Below you can see the battery. This version of the IXO screwdriver has spade terminals to connect the wires to the battery but other IXO versions have the wires soldered to the metal tags on the battery.


Note that the positive battery terminal is nearest the motor in this version of the Bosch IXO screwdriver. Other versions of the Bosch IXO had the battery installed the other way round so carefully note the polarity of your original battery. You can take a quick photo of it before removing it to remind you. There is a groove around the outside of the battery near the positive end to help identify it.


This Bosch IXO has a thermal sensor taped to the battery. Peel the aluminium tape off the sensor and put the tape to one side.

You can now lift the original battery out of its compartment.


Slide the spade connectors off the battery to disconnect it. If your IXO has soldered wires on the battery tags, warm up your soldering iron and desolder the wires.


The removed battery is shown below. The positive end of the battery (left) has a groove running around the outside of the battery. The wider spade connector is at the positive end and the narrower spade connector is at the negative end (right.)


Compare the original battery to its replacement. Please support us in writing these guides by buying your new battery through Ionic Industries here. These are 65mm long, 18mm diameter 3.6V Lithium-ion batteries. This original IXO battery has a maximum discharge current of 15A and a capacity of 1500mAh. The replacement battery must have ratings the same or higher. Fitting a higher capacity battery means your cordless screwdriver will run for longer between charge-ups.


Positive ends:


Negative ends:


Test fit the new battery inside the casing with the positive end towards the motor as per the original battery. Check that the wires reach the solder tags on the new battery.

Cut the spade terminals off the wires.


Decide how much to shorten the metal solder tags on the battery. In this example only the positive tag has been shortened by cutting it with scissors. Strip the ends of the wires.


Tin the ends of the wires with solder.


Bend the metal tags well clear of the battery’s plastic sleeving and tin the metal solder tags with solder. Make sure that you do not melt the plastic sleeving as this can create a short circuit!

Install the new battery, making sure that the temperature sensor is not trapped underneath. Solder the wires to the battery tags without pushing the tags against the battery’s plastic sleeving as this can cause a short circuit. Avoid heating the temperature sensor as this can damage it.


Tape the thermal sensor to the surface of the replacement battery. Keep the metallic tape away from the battery tags. Optionally, wrap some insulating tape around your solder joints.


If the little fabric IXO tag has come out put it back on its post. It will only fit one way round.


If the trigger has come out slot it back in to the casing. It is easiest if you slot the bottom end in first, then the top end. Make sure the spring is in place against its stopper.

Clip the other half of the screwdriver casing fully in place.

While holding the two halves of the case firmly together, check that the switches work, that the motor runs in both directions and that the light works.


Carefully place each screw into its hole.
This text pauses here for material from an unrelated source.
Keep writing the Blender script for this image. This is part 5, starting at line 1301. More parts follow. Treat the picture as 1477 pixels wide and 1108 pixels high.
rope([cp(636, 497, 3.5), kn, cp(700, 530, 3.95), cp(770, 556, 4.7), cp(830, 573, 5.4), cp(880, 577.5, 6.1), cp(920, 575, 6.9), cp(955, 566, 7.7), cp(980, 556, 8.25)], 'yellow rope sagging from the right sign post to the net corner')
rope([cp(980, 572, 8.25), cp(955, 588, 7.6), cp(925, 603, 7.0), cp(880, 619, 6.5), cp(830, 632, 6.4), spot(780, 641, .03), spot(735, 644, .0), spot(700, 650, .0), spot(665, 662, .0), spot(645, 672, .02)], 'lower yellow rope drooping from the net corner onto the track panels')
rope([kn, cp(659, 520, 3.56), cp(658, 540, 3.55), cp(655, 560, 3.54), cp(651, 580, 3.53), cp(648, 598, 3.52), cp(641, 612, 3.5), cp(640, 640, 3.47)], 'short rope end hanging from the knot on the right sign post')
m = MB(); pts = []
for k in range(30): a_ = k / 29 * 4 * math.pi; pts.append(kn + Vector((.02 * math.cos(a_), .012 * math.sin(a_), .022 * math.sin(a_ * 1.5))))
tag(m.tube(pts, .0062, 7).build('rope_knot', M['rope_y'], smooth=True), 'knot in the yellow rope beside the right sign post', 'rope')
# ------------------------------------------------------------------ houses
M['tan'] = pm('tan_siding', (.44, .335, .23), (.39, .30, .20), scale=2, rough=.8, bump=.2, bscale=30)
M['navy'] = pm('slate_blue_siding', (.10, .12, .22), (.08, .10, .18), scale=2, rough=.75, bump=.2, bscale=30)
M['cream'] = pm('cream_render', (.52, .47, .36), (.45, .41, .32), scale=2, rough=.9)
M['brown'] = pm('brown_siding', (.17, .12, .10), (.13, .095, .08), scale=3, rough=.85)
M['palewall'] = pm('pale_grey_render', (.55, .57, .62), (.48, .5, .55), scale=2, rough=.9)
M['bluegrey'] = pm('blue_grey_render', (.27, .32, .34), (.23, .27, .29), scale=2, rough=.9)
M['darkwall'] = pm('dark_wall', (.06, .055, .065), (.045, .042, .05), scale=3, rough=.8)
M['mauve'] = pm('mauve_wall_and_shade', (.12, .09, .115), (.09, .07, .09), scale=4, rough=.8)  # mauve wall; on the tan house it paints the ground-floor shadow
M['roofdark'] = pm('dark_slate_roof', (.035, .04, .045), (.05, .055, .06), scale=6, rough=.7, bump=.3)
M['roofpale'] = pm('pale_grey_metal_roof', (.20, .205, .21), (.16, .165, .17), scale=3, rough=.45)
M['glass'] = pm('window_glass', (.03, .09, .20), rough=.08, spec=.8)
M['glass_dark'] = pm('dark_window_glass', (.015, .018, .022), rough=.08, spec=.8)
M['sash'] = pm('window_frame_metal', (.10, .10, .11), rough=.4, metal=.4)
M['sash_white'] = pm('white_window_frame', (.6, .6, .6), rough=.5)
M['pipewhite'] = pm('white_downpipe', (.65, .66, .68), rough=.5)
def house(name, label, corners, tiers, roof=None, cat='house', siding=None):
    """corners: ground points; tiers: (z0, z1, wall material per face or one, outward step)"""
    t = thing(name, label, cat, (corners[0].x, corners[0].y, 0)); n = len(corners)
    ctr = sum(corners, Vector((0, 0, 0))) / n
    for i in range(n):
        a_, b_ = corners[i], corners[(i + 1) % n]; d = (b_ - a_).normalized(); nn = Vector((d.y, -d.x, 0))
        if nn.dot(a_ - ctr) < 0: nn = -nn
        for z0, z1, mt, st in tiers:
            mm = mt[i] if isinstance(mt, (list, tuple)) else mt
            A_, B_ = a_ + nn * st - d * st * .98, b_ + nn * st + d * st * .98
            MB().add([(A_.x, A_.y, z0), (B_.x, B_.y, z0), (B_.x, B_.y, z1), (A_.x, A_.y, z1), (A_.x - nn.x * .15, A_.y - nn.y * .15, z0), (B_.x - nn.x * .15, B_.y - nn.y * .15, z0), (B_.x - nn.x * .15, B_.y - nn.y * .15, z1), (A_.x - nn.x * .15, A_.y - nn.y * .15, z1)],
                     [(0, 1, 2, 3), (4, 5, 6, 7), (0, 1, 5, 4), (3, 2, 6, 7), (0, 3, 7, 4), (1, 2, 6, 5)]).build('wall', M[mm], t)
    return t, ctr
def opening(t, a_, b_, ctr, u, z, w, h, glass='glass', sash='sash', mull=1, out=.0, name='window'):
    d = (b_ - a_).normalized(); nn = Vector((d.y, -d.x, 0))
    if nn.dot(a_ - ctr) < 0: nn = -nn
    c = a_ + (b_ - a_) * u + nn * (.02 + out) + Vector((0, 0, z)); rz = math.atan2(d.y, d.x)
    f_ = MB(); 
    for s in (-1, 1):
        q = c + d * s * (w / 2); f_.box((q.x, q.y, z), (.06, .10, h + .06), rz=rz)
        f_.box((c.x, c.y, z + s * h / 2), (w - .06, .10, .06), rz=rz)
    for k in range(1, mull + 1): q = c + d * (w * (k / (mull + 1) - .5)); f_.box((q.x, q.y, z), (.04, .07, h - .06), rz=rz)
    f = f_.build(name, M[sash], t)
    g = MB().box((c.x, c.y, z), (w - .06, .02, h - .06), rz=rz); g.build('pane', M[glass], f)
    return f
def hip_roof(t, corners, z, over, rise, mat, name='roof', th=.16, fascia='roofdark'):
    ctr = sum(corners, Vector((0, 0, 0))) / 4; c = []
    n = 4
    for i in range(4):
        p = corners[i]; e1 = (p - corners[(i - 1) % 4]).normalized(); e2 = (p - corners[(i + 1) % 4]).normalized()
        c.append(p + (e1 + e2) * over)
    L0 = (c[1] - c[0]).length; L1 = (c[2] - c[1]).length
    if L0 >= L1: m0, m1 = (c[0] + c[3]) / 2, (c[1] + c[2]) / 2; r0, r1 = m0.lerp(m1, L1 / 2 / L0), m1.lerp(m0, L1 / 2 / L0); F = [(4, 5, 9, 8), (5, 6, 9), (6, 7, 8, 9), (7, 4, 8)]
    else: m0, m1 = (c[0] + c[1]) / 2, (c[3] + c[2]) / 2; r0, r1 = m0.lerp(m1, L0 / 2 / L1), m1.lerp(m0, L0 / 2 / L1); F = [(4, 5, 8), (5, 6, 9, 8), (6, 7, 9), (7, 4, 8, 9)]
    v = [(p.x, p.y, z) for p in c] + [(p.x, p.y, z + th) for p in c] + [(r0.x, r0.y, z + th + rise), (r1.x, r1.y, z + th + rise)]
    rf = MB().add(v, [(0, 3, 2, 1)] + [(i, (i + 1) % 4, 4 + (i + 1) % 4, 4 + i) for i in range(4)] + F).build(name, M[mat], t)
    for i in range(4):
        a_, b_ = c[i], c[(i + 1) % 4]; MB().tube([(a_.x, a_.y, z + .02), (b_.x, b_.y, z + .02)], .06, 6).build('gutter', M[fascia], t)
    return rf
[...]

Because these are self-tapping screws screwed into soft plastic they can easily get cross-threaded. Using the Torx screwdriver turn each screw anti-clockwise slowly until you feel it drop down into its thread. Then tighten the four screws up evenly in a clockwise direction.


Re-apply the sticker to the screwdriver casing.


Clip the nose cover back in place, making sure the alignment stud is lined up with the hole in the screwdriver body. You can pull the cone off, rotate it 180 degrees then re-fit it to select a different lens depending on whether you want a more focused beam of light or a wider angle beam of light.

You now have a fully repaired Bosch IXO cordless screwdriver!


Put the screwdriver on for a full charge. A higher capacity battery will take longer to recharge than the original battery but it will run for longer between charge-ups. You can also start using it before it is fully charged as this will not harm the battery.


Please tape over the terminals on your old battery and recycle it at your local civic amenity or supermarket battery collection point.

You can leave any questions, tips or hints about replacing the battery in the Bosch IXO in the comments section below.

8 thoughts on “Bosch IXO Screwdriver Battery Replacement

  1. Hi I have charging problem with the same .No charging indecator turns on.What coud be the problem?

    1. It could be the charger, the charging cable or the battery. Are you able to try a different charger, such as one from a mobile phone?

  2. when trying to charge contacts on base unit do not contact with terminal lugs below main unit hand grip

  3. Absolutely brilliant instructions, thank you

  4. The entire experience with Ionic Industries has been perfect!
    From finding the web page through ordering , buying, receiving the battery, fitting it and charging it for the first time.
    These instructions have been perfect to easily remove, install and dispose of old battery.
    Thanks Ionic industries, I promise to tell others what a great job you do.

  5. Hello From Down under , I need a new battery for my bosch IXO screw driver ,
    INR18650 -13L
    Samsung SDI
    Regards Reg Maddock ASAP

    1. Hi Reg, You should be able to get a CameronSino WGF300VX battery in Australia, for example from this seller on Ebay.

  6. I have a Skil rather than Bosch but they’re so identical looking I’m sure it won’t be any sort of issue. Thanks for the real complete info; outside of just good picture and easy to grasp step by step, but the links to order and reviews as well.
    Much appreciated.
    Far too many reasons to not buy a new driver. So many reasons to keep the one I have going and going.